15 April 2015

How Southern Europe Can Bounce Back

April 13, 2015

WASHINGTON - The countries of southern Europe need a good comeback story. Young people in Southern Europe are leaving at alarming rates for more competitive northern European countries, and even emerging markets in Latin America. Rising political dissonance in Greece, France, and Italy has increased concern in Brussels about political and economic uncertainty, and even possibly a eurozone break-up beginning with Greece. Escalating concerns that the euro crisis will worsen have investors in a sort of holding pattern, and unemployment remains unsustainably high.

Long-term recovery solutions have not traditionally come from Brussels or Frankfurt. Quick fixes such as quantitative easing may create temporary boosts in demand, but do little to address longer term shortcomings. Long-term employment protection schemes introduced in Spain, France, and other southern European countries may create a better safety net, but will do little to address the underlying investment and growth problems plaguing both old and new firms.
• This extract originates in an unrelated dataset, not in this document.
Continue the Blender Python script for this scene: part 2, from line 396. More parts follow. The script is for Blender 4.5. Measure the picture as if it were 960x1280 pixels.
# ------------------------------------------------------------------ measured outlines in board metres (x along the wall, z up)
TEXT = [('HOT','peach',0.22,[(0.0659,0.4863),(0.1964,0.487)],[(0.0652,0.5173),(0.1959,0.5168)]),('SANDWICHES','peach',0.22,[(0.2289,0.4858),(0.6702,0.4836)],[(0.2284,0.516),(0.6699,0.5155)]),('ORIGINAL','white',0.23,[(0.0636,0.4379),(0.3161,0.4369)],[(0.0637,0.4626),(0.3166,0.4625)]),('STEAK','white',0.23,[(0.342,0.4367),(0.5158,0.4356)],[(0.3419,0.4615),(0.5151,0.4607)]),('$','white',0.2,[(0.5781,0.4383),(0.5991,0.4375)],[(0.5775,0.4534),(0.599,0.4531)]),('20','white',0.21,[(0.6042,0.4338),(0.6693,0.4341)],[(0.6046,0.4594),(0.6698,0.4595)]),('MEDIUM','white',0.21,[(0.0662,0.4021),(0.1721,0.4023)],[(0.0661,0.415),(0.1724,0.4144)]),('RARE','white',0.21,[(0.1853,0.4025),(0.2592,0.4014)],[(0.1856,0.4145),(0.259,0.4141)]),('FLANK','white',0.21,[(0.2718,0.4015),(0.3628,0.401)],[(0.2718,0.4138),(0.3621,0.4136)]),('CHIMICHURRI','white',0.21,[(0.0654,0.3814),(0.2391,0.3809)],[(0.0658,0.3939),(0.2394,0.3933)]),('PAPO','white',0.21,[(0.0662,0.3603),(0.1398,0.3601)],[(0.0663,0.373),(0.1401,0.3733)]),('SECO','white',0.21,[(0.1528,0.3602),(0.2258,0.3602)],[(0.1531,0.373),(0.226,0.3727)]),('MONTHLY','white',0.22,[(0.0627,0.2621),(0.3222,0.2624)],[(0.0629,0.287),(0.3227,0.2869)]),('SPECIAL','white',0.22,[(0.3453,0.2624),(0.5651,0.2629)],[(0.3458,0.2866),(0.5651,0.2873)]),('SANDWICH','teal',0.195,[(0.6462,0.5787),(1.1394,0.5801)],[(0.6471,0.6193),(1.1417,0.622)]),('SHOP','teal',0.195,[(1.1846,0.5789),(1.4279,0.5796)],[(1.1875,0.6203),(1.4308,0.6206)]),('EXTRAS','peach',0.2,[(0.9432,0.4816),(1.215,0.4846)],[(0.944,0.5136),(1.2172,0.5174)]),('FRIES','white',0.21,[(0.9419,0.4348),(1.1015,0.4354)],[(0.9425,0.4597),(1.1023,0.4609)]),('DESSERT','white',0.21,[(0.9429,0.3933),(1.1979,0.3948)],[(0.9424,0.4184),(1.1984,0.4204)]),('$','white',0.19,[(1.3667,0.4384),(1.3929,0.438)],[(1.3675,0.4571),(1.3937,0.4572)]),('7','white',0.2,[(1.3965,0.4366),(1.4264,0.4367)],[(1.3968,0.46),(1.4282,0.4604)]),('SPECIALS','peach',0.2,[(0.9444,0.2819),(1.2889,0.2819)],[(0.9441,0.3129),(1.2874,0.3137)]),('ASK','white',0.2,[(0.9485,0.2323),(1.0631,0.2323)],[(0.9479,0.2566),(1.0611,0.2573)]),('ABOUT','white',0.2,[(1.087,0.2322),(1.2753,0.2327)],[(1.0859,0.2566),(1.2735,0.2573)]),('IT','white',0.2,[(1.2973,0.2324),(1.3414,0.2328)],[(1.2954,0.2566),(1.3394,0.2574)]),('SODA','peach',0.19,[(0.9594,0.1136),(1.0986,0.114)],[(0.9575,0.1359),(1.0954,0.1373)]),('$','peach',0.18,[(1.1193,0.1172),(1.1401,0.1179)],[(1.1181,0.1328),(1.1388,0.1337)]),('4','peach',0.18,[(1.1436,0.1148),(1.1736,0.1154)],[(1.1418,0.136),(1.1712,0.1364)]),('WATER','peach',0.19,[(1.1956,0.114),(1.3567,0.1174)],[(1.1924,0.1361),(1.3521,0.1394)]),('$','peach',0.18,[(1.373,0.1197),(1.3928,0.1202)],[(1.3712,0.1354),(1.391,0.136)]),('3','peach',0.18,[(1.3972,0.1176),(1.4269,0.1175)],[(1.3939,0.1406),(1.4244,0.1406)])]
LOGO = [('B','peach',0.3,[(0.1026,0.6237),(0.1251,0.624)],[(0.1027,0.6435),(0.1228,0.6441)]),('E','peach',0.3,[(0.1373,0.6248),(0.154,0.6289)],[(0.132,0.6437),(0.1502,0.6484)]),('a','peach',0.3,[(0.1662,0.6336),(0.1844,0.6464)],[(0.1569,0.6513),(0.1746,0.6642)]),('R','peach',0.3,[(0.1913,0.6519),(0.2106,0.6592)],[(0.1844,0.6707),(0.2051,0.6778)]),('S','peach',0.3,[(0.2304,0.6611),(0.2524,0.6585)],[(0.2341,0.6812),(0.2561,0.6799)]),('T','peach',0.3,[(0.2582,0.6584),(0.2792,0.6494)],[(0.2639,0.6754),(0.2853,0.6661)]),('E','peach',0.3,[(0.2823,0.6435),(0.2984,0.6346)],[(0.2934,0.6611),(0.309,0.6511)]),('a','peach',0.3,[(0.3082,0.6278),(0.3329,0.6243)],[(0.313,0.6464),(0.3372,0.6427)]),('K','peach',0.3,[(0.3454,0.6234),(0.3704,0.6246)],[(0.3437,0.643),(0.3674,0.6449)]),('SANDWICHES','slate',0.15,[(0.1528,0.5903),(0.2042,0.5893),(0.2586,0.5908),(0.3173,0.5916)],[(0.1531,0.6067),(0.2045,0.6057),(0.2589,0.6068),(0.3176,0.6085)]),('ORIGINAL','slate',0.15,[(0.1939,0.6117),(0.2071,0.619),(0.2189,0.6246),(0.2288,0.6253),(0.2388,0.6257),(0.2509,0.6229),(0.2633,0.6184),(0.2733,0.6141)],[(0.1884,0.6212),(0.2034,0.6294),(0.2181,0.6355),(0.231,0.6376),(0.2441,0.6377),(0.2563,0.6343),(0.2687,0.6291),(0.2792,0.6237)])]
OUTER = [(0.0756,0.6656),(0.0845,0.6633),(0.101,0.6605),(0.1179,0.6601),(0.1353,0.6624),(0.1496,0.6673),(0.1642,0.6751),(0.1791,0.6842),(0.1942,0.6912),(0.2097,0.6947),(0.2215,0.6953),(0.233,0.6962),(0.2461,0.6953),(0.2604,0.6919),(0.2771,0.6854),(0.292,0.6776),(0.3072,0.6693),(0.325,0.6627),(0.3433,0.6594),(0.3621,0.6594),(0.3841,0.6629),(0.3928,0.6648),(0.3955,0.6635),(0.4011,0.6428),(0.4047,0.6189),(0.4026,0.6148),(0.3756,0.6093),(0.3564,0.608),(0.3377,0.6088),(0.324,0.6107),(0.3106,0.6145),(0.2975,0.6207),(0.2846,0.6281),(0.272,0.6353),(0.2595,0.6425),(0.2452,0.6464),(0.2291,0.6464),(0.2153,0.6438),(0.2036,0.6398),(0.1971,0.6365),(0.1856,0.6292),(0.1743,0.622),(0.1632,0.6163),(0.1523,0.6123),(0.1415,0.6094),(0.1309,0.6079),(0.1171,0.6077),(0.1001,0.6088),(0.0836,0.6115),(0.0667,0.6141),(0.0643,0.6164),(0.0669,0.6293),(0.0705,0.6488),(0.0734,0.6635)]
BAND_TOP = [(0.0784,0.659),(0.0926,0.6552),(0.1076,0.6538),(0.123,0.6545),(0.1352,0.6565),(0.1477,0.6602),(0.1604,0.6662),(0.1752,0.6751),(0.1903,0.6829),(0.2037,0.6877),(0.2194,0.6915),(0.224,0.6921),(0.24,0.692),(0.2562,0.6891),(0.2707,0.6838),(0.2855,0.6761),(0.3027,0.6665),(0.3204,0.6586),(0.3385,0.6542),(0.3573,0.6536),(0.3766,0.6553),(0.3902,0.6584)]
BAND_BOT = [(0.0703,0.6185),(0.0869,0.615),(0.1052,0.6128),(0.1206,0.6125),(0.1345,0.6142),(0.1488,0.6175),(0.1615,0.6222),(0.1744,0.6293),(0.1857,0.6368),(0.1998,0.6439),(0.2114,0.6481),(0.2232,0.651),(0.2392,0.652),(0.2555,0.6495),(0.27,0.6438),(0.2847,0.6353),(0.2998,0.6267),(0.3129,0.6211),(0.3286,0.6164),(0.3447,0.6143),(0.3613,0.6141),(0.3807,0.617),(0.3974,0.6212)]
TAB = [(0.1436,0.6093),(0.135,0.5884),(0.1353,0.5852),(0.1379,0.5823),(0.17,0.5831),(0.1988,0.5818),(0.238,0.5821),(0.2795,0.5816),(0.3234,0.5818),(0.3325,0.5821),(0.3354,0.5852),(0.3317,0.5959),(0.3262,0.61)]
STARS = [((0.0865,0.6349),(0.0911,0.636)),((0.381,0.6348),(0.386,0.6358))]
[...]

Yet European banks are flush with cash for the first time since 2009. The European Central Bank's stress test last October reflected only a €10 billion shortfall, which was plugged soon after it was reported. This was an overwhelmingly positive result for European banks, especially southern European giants like Banco Santander in Spain, UniCredit Group in Italy, and BNP Paribas in France. At the same time, political and economic uncertainty keeps investors wary, thus perpetuating the investment holding pattern and leaving unemployment in the region high.